The Art of Piano Making in Bayreuth since 1852

Steingraeber & Söhne have been making upright and grand pianos since 1852 in the Festival City of Bayreuth. Around 35 first-class craftsmen and women work daily in this family-run business.

These hand-crafted pianos are among the finest instruments produced by an elite group of manufacturers. Steingraeber pianos are played worldwide by an array of distinguished artists and in the most-renowned concert halls.

The story begins in the 1820’s with the first factory in Thuringia. Eduard Steingraeber (from the family’s second generation) moved his works to Bayreuth in 1852, where he produced his ‘Opus 1,’ a revolutionary masterpiece. Steingraeber pianos have regularly been awarded international prizes since 1867, and in 1906, world-famous designers began to fashion piano cabinets for Steingraeber. Udo Schmidt-Steingraeber, a sixth-generation family member, has been head of the firm since 1980, with the seventh generation already in the starting blocks.

Then as now, Steingraeber has been a leader of new developments in the construction of our world-class instruments. Occasionally new innovations will draw upon earlier playing features, such as the Mozart Rail which reduces the key depth in grand pianos from 10 to 8mm, or the Sordino, a thin strip of felt inserted between the hammers and strings creating a sound which Franz Schubert called for with his “fp” dynamic.

In tandem with the family history, the head office also remains located in Bayreuth’s Friedrichstraße, and Steingraeber Haus is one of the few buildings in the rococo style to have been preserved largely in its original form. The Margravial Camerier v. Liebhardt erected the splendid palace in 1754, which Eduard Steingraeber subsequently bought in 1871 and turned it into the artistic expression of the successful piano manufacturer you see today.

Thus the ‘Rococo Hall’ – it has been preserved in its original form to this day – was endowed with an appropriate grand piano, today know as the ‘Liszt Grand Piano’. For Franz Liszt was a frequent guest in the Steingraeber Haus, where he would play the piano and meet with friends. The suite on the ground floor was perfectly suited to the presentation of pianos, as it is still today, while the former servants’ house now functions as a wing to Steingraeber Haus, with three halls dedicated to the selection of pianos.
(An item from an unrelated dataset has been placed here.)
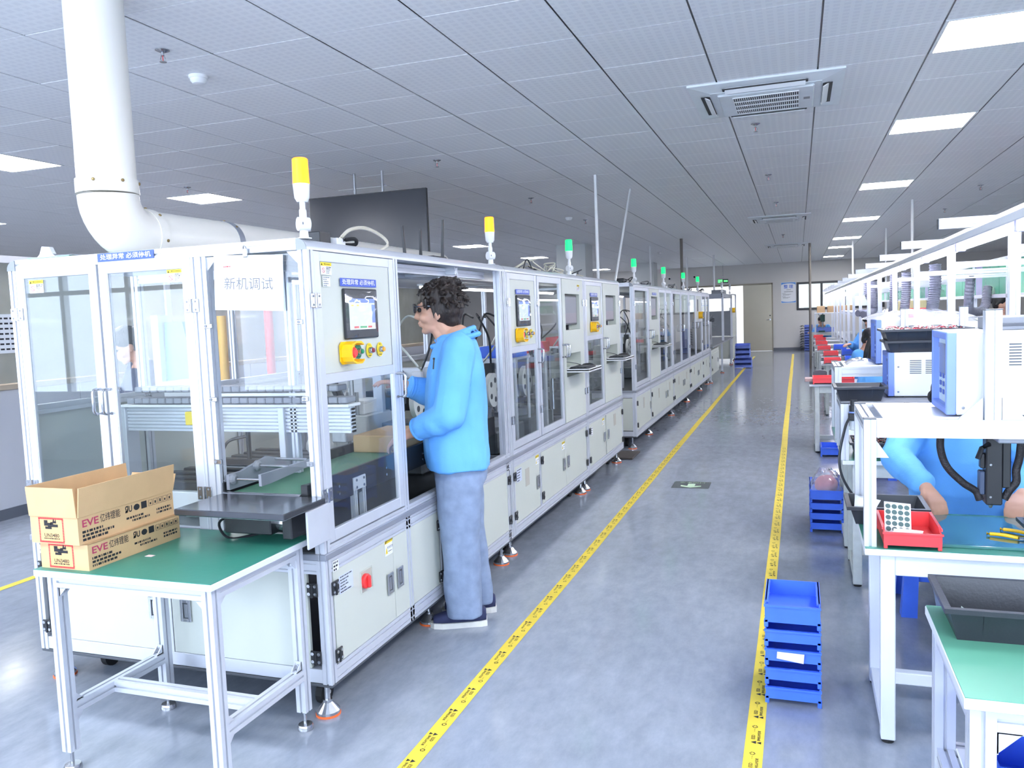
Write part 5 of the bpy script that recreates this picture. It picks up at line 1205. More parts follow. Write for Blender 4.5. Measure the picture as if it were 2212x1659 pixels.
tower(-1.72, 4.58, 1.811, G_ORA, 'signal lamp glowing amber above the post right of the man', 1.0)
tower(-1.72, 6.36, 1.811, G_GRN, 'signal lamp glowing green on the second machine in front of the column', 1.0)
tower(-1.74, 9.2, 1.811, G_GRN, 'signal lamp glowing green, first on the far machine row', 1.0)
tower(-1.74, 11.35, 1.811, G_GRN, 'signal lamp glowing green, second on the far machine row', 1.0)
tower(-1.74, 13.4, 1.811, G_GRN, 'signal lamp glowing green, third on the far machine row', 1.0)
tower(-1.74, 15.4, 1.811, G_GRN, 'signal lamp glowing green, last on the far machine row', 1.0)
tower(-1.70, 20.02, 1.845, G_OFF, 'unlit signal lamp on the framed station, nearer one', 1.0)
tower(-1.70, 22.4, 1.845, G_OFF, 'unlit signal lamp on the framed station, farther one', 1.0)

# ---- clutter on the machine roofs
o = thing('valve_box', 'black box with white connector and looped cable on the nearest machine roof', 'control box', (-1.8, 2.85, 1.811))
MB().bbox(-1.83, -1.76, 2.80, 2.88, 1.811, 1.861, .003).obj('black_box', M_BLACK, o); MB().bbox(-1.80, -1.74, 2.895, 2.96, 1.811, 1.842, .004).obj('white_connector', M_WPLA, o)
MB().tube(bez([(-1.74, 2.94, 1.835), (-1.71, 2.98, 1.84), (-1.72, 3.0, 1.82), (-1.76, 2.97, 1.818)], 6), .008, 8).obj('black_hose', M_RUB, o, True)
for dz in (0, .006): MB().tube(bez([(-1.76, 2.95, 1.84+dz), (-1.77, 3.05, 1.885+dz), (-1.78, 3.2, 1.905+dz), (-1.79, 3.36, 1.885+dz), (-1.78, 3.40, 1.85+dz), (-1.77, 3.30, 1.816)], 8), .005, 6).obj('looped_tube', mat('clear_air_tube', (214, 208, 190), .3), o, True)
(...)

Visitors can get to know the workshop spaces in the neighbouring building during regular factory tours. In addition, around seventy events take place each year, featuring renowned artists and aspiring master pianists in the so-called Chamber Music Hall.

The Logo of the Future

The world is changing and Steingraeber along with it. What does stay the same is our uncompromising first-class quality from Bayreuth. And because we are proud to say that we still build 100% of our grand and upright pianos in Bayreuth, the city and home of the Steingraeber manufactory will also now appear in our new company logo. In fact the “Sons” were once already replaced by a daughter, Lily Steingraeber, 100 years ago!

The coming years at Steingraeber will be characterised by an exciting transition from its current owners Delia and Udo Schmidt-Steingraeber to their children Fanny and Alban Schmidt-Steingraeber, who will also be their successors. So now there are more good reasons to remove the “Sons” from the branding, even if they are allowed to remain part of the company name in commercial registers. We entrusted the design of our new logo to Professor Peter Schmidt, a doyen of international product branding.

Such changeover takes time, and it will take at least two years before all new pianos are furnished with our new logos. There will of course be overlaps, as some models already bear the new logo, whereas many of the previous ones will still appear in upcoming production processes. This is down to the instrument itself. It takes up to 1½ years to manufacture one of our pianos, and they are crafted using the highest-quality materials that are stored for anything up to 4 years.

The decisive factor in determining the exact age of a piano is therefore always the opus number and not the logo inscription on the piano. You can be assured, however, that either inscription is your guarantee of the highest Steingraeber quality from Bayreuth.


Steingraeber Bayreuth is registered in the official directory of prequalified companies “AVPQ”.

The prequalification database for the supply and service sector contains companies that have proven their suitability for public contracts with chambers of industry and commerce. This means that contracting authorities can be sure that the verification has been carried out reliably.